PROBLEM DESCRIPTION:
Set down exactly the lines running from the line with "BROWNV = mat('dark" to the end of the listing below, both ends included.
## Begin
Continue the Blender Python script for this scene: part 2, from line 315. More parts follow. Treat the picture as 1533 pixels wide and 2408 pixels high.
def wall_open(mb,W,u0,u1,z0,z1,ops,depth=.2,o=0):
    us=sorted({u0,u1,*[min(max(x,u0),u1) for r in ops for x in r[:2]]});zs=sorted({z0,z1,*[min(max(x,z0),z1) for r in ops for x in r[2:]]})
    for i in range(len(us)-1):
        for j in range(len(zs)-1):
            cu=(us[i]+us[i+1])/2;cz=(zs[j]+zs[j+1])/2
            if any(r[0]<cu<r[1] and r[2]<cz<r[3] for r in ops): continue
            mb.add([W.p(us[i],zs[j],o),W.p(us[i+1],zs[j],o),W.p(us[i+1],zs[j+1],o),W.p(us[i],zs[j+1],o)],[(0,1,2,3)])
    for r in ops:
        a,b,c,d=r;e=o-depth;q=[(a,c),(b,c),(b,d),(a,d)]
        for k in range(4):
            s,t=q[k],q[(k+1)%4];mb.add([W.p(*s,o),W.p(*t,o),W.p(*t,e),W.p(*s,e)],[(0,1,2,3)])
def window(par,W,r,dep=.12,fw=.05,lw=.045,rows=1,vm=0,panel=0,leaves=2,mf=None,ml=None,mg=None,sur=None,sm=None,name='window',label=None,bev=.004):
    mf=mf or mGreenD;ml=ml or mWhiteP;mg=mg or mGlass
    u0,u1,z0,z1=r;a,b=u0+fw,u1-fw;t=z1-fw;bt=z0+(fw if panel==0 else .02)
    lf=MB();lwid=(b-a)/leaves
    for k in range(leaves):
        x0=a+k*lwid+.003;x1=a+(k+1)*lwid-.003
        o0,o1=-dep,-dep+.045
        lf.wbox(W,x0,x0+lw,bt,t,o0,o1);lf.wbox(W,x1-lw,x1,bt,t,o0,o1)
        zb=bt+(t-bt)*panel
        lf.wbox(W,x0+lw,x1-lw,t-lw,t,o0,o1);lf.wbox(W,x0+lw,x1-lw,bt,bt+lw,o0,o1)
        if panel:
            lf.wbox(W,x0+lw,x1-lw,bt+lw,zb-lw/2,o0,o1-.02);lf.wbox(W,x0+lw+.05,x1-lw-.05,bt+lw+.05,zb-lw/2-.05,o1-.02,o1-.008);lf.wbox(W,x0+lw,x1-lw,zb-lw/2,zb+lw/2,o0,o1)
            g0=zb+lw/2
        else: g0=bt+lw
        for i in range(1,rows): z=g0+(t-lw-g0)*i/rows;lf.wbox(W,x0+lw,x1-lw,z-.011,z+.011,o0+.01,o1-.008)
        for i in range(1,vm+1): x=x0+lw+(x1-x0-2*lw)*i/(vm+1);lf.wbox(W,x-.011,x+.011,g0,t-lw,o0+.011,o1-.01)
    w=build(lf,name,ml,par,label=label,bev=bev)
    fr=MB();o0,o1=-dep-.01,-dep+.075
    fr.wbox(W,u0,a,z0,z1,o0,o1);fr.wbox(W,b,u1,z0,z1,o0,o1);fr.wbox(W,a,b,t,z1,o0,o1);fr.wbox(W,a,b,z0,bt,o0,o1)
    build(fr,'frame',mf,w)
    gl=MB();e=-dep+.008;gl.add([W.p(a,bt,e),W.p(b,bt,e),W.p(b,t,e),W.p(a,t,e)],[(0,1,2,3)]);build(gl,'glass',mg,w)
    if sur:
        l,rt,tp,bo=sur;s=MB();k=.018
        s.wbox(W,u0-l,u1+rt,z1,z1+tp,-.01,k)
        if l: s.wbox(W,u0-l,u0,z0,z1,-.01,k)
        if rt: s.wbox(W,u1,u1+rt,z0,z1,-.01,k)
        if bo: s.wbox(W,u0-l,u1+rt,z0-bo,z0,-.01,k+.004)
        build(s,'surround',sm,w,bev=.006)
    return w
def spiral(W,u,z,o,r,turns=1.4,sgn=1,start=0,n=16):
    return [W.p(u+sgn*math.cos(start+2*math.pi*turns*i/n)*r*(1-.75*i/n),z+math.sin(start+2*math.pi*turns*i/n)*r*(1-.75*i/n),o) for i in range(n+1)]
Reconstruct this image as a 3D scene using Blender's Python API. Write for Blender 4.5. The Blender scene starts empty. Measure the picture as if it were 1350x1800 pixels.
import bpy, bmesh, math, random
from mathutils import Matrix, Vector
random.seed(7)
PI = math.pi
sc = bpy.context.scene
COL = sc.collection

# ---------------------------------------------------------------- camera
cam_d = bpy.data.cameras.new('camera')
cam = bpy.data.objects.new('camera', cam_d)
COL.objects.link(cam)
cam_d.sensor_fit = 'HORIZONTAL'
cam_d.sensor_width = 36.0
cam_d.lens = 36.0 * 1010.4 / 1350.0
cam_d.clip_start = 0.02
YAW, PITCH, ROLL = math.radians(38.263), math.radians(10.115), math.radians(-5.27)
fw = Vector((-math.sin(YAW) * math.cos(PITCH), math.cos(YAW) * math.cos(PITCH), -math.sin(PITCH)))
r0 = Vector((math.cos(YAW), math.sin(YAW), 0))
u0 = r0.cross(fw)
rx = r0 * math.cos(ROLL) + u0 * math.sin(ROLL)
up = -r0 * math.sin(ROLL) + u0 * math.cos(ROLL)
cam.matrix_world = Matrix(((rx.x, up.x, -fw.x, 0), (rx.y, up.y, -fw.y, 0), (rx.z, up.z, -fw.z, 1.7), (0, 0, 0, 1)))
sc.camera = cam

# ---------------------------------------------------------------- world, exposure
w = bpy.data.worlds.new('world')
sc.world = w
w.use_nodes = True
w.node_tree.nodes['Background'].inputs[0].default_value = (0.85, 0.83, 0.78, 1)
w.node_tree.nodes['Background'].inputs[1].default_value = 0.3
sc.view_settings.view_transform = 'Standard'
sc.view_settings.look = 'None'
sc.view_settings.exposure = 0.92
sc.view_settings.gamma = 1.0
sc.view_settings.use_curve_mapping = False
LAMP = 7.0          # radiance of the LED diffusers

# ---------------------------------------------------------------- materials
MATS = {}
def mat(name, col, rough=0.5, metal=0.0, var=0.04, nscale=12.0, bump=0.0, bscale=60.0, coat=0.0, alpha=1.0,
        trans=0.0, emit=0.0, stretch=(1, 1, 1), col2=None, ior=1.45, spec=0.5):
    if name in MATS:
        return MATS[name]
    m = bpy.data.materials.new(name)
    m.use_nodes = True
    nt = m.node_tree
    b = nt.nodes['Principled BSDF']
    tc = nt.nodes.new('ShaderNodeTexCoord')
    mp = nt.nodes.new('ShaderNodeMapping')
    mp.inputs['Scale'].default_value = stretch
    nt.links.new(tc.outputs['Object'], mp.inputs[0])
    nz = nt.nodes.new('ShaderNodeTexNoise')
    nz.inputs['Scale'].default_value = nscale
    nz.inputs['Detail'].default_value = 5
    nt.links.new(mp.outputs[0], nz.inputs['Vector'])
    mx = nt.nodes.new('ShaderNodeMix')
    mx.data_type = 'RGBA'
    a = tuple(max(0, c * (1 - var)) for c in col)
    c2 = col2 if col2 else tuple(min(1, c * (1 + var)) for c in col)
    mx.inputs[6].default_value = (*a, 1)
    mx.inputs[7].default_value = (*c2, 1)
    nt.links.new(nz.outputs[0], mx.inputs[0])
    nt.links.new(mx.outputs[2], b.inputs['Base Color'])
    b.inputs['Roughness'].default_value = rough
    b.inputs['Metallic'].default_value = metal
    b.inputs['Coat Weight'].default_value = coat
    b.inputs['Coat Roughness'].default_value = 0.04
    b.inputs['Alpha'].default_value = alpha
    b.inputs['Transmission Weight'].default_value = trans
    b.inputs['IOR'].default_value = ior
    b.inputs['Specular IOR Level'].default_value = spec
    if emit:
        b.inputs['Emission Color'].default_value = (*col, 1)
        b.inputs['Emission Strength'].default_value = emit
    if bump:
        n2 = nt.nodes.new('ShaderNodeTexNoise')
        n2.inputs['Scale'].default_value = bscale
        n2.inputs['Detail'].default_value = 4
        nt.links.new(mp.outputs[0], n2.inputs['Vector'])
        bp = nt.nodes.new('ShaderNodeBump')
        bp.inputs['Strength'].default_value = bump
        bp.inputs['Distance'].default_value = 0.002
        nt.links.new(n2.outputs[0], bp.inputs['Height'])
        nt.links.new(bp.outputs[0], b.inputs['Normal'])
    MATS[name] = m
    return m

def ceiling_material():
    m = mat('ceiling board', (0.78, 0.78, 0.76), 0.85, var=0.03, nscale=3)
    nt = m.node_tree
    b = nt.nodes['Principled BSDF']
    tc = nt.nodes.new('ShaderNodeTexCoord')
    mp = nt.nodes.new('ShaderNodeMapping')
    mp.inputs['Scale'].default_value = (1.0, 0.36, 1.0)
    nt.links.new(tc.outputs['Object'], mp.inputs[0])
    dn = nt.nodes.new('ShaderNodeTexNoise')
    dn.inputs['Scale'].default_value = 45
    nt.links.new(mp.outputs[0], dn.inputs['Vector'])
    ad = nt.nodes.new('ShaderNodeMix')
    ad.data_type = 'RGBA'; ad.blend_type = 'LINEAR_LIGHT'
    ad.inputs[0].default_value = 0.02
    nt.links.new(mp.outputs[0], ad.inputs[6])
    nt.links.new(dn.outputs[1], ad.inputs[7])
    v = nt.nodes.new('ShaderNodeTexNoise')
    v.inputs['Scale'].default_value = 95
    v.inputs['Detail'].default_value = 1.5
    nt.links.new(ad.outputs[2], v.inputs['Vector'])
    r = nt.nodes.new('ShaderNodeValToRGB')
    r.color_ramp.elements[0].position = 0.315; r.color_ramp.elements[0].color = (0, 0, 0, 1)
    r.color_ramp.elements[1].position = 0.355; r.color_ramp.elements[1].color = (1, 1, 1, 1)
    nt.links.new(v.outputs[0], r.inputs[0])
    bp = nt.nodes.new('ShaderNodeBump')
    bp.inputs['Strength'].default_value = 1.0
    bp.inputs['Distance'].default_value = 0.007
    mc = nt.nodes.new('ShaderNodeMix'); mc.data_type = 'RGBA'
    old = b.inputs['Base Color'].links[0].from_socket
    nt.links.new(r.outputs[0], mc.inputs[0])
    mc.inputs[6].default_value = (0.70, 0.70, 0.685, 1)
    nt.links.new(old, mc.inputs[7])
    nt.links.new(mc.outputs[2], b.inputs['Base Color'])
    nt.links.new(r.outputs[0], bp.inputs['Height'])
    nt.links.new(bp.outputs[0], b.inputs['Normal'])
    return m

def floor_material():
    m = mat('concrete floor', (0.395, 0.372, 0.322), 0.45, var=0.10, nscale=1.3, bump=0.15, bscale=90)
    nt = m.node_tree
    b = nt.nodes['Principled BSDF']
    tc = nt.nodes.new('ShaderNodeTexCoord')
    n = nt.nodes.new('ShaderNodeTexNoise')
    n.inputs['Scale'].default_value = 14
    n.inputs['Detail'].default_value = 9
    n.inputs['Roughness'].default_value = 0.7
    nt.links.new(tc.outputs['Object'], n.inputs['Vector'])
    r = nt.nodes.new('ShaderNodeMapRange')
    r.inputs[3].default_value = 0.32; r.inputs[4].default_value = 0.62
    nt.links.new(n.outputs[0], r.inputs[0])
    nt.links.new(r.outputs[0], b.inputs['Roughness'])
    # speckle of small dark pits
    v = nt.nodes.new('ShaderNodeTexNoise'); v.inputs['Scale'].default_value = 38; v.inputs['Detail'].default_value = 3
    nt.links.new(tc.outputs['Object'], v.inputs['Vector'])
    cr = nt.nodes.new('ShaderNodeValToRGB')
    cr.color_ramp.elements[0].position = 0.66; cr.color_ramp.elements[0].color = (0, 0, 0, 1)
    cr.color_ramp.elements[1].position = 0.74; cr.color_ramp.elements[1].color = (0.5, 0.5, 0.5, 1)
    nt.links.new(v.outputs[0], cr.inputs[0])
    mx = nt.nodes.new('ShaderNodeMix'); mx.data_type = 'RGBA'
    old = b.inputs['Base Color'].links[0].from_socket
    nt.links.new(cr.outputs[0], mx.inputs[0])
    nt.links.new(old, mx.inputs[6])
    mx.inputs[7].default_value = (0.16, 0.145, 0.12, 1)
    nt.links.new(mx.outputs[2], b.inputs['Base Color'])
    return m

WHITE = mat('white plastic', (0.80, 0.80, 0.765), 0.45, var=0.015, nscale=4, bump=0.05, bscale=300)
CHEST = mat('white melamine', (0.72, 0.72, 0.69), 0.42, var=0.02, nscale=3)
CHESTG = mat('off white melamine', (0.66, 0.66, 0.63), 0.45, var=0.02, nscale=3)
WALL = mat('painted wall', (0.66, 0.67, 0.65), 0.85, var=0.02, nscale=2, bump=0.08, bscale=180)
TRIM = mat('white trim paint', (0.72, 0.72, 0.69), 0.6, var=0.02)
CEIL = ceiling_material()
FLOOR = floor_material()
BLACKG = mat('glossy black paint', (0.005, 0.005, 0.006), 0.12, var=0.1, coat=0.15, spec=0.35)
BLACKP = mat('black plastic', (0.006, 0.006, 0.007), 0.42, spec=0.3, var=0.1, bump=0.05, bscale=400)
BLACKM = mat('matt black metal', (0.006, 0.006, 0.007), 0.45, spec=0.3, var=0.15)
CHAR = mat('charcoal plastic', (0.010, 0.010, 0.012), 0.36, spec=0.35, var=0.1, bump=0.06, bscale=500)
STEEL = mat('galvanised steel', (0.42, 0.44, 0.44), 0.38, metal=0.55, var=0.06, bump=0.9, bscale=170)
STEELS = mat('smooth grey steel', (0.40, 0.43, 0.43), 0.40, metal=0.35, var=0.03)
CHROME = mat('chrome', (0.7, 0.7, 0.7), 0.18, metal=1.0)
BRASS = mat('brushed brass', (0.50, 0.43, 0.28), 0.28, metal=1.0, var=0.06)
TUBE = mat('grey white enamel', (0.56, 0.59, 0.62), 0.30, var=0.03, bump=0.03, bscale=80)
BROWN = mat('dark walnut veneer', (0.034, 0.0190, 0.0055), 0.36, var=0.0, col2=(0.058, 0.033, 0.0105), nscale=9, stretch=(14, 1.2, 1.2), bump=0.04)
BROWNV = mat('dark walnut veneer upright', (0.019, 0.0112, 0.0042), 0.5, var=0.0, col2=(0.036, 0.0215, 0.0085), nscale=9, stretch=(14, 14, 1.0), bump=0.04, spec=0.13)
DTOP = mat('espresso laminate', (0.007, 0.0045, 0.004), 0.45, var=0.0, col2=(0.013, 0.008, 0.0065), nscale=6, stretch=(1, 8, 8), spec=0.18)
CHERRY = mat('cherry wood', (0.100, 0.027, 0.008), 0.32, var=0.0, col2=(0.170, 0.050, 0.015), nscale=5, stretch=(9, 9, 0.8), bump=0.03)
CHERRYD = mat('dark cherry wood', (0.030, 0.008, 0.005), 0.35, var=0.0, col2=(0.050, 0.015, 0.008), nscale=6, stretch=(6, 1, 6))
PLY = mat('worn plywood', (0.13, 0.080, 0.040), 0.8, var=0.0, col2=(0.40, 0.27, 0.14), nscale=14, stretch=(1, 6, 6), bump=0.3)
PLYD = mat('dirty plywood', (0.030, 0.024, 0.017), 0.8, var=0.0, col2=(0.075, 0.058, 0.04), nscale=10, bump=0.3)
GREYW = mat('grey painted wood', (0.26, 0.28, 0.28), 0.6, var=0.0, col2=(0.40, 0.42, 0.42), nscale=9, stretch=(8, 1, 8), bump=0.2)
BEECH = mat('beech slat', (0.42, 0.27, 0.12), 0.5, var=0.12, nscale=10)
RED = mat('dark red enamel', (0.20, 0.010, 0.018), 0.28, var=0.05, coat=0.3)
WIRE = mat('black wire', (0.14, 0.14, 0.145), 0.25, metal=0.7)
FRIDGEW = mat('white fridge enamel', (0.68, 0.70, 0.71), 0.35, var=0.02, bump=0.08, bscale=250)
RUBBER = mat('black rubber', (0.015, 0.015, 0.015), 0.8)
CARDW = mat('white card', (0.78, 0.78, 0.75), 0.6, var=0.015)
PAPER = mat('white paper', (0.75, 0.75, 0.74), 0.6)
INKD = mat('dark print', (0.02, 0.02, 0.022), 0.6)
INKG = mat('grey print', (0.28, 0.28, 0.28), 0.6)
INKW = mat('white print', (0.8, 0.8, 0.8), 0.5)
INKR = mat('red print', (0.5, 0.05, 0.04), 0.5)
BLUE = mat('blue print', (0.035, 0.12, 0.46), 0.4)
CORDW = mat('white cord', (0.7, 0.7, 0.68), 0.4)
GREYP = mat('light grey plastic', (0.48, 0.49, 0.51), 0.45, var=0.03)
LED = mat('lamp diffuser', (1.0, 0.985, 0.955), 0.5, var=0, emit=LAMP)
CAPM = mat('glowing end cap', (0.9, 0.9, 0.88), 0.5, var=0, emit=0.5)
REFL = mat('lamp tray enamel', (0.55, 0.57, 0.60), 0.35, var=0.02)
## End
WRITTEN RESPONSE:
BROWNV = mat('dark walnut veneer upright', (0.019, 0.0112, 0.0042), 0.5, var=0.0, col2=(0.036, 0.0215, 0.0085), nscale=9, stretch=(14, 14, 1.0), bump=0.04, spec=0.13)
DTOP = mat('espresso laminate', (0.007, 0.0045, 0.004), 0.45, var=0.0, col2=(0.013, 0.008, 0.0065), nscale=6, stretch=(1, 8, 8), spec=0.18)
CHERRY = mat('cherry wood', (0.100, 0.027, 0.008), 0.32, var=0.0, col2=(0.170, 0.050, 0.015), nscale=5, stretch=(9, 9, 0.8), bump=0.03)
CHERRYD = mat('dark cherry wood', (0.030, 0.008, 0.005), 0.35, var=0.0, col2=(0.050, 0.015, 0.008), nscale=6, stretch=(6, 1, 6))
PLY = mat('worn plywood', (0.13, 0.080, 0.040), 0.8, var=0.0, col2=(0.40, 0.27, 0.14), nscale=14, stretch=(1, 6, 6), bump=0.3)
PLYD = mat('dirty plywood', (0.030, 0.024, 0.017), 0.8, var=0.0, col2=(0.075, 0.058, 0.04), nscale=10, bump=0.3)
GREYW = mat('grey painted wood', (0.26, 0.28, 0.28), 0.6, var=0.0, col2=(0.40, 0.42, 0.42), nscale=9, stretch=(8, 1, 8), bump=0.2)
BEECH = mat('beech slat', (0.42, 0.27, 0.12), 0.5, var=0.12, nscale=10)
RED = mat('dark red enamel', (0.20, 0.010, 0.018), 0.28, var=0.05, coat=0.3)
WIRE = mat('black wire', (0.14, 0.14, 0.145), 0.25, metal=0.7)
FRIDGEW = mat('white fridge enamel', (0.68, 0.70, 0.71), 0.35, var=0.02, bump=0.08, bscale=250)
RUBBER = mat('black rubber', (0.015, 0.015, 0.015), 0.8)
CARDW = mat('white card', (0.78, 0.78, 0.75), 0.6, var=0.015)
PAPER = mat('white paper', (0.75, 0.75, 0.74), 0.6)
INKD = mat('dark print', (0.02, 0.02, 0.022), 0.6)
INKG = mat('grey print', (0.28, 0.28, 0.28), 0.6)
INKW = mat('white print', (0.8, 0.8, 0.8), 0.5)
INKR = mat('red print', (0.5, 0.05, 0.04), 0.5)
BLUE = mat('blue print', (0.035, 0.12, 0.46), 0.4)
CORDW = mat('white cord', (0.7, 0.7, 0.68), 0.4)
GREYP = mat('light grey plastic', (0.48, 0.49, 0.51), 0.45, var=0.03)
LED = mat('lamp diffuser', (1.0, 0.985, 0.955), 0.5, var=0, emit=LAMP)
CAPM = mat('glowing end cap', (0.9, 0.9, 0.88), 0.5, var=0, emit=0.5)
REFL = mat('lamp tray enamel', (0.55, 0.57, 0.60), 0.35, var=0.02)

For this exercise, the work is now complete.